# Required work
Each of the entries should be retyped precisely as it appears.
begin
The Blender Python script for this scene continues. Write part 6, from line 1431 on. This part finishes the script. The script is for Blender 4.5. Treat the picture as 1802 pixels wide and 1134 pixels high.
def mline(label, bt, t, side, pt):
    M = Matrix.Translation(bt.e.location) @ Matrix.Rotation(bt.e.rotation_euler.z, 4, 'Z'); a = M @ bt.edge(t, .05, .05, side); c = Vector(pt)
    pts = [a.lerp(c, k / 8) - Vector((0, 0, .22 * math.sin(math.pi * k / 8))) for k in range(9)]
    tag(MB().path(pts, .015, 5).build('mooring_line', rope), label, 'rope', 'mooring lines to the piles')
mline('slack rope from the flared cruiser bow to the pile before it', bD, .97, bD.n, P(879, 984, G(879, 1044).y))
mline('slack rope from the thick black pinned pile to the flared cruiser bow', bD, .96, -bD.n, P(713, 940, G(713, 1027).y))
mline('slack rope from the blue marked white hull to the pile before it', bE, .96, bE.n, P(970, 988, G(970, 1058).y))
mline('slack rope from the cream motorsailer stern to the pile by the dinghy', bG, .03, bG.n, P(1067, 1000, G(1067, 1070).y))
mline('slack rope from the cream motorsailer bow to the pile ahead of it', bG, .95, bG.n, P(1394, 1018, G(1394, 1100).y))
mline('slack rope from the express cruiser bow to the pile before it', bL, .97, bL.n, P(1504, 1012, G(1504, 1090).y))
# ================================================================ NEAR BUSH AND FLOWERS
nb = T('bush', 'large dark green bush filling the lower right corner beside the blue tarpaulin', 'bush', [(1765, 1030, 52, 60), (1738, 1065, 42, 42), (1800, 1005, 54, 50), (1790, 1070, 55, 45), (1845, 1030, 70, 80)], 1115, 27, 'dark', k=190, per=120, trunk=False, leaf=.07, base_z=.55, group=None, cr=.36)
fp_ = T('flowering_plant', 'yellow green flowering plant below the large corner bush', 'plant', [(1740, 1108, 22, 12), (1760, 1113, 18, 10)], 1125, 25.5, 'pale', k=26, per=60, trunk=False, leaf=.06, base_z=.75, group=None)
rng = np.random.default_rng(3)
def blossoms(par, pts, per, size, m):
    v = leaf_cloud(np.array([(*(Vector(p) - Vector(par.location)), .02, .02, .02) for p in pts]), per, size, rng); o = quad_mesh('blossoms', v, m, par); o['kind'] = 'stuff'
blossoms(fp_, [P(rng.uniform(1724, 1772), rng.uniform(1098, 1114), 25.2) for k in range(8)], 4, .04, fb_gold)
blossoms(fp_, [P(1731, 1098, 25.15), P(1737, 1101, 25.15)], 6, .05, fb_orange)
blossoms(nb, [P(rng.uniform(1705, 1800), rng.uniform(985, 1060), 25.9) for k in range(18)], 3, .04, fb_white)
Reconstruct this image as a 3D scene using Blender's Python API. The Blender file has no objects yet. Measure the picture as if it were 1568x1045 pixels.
end
# Correct output
The Blender Python script for this scene continues. Write part 6, from line 1431 on. This part finishes the script. The script is for Blender 4.5. Treat the picture as 1802 pixels wide and 1134 pixels high.
def mline(label, bt, t, side, pt):
    M = Matrix.Translation(bt.e.location) @ Matrix.Rotation(bt.e.rotation_euler.z, 4, 'Z'); a = M @ bt.edge(t, .05, .05, side); c = Vector(pt)
    pts = [a.lerp(c, k / 8) - Vector((0, 0, .22 * math.sin(math.pi * k / 8))) for k in range(9)]
    tag(MB().path(pts, .015, 5).build('mooring_line', rope), label, 'rope', 'mooring lines to the piles')
mline('slack rope from the flared cruiser bow to the pile before it', bD, .97, bD.n, P(879, 984, G(879, 1044).y))
mline('slack rope from the thick black pinned pile to the flared cruiser bow', bD, .96, -bD.n, P(713, 940, G(713, 1027).y))
mline('slack rope from the blue marked white hull to the pile before it', bE, .96, bE.n, P(970, 988, G(970, 1058).y))
mline('slack rope from the cream motorsailer stern to the pile by the dinghy', bG, .03, bG.n, P(1067, 1000, G(1067, 1070).y))
mline('slack rope from the cream motorsailer bow to the pile ahead of it', bG, .95, bG.n, P(1394, 1018, G(1394, 1100).y))
mline('slack rope from the express cruiser bow to the pile before it', bL, .97, bL.n, P(1504, 1012, G(1504, 1090).y))
# ================================================================ NEAR BUSH AND FLOWERS
nb = T('bush', 'large dark green bush filling the lower right corner beside the blue tarpaulin', 'bush', [(1765, 1030, 52, 60), (1738, 1065, 42, 42), (1800, 1005, 54, 50), (1790, 1070, 55, 45), (1845, 1030, 70, 80)], 1115, 27, 'dark', k=190, per=120, trunk=False, leaf=.07, base_z=.55, group=None, cr=.36)
fp_ = T('flowering_plant', 'yellow green flowering plant below the large corner bush', 'plant', [(1740, 1108, 22, 12), (1760, 1113, 18, 10)], 1125, 25.5, 'pale', k=26, per=60, trunk=False, leaf=.06, base_z=.75, group=None)
rng = np.random.default_rng(3)
def blossoms(par, pts, per, size, m):
    v = leaf_cloud(np.array([(*(Vector(p) - Vector(par.location)), .02, .02, .02) for p in pts]), per, size, rng); o = quad_mesh('blossoms', v, m, par); o['kind'] = 'stuff'
blossoms(fp_, [P(rng.uniform(1724, 1772), rng.uniform(1098, 1114), 25.2) for k in range(8)], 4, .04, fb_gold)
blossoms(fp_, [P(1731, 1098, 25.15), P(1737, 1101, 25.15)], 6, .05, fb_orange)
blossoms(nb, [P(rng.uniform(1705, 1800), rng.uniform(985, 1060), 25.9) for k in range(18)], 3, .04, fb_white)
Reconstruct this image as a 3D scene using Blender's Python API. The Blender file has no objects yet. Measure the picture as if it were 1568x1045 pixels.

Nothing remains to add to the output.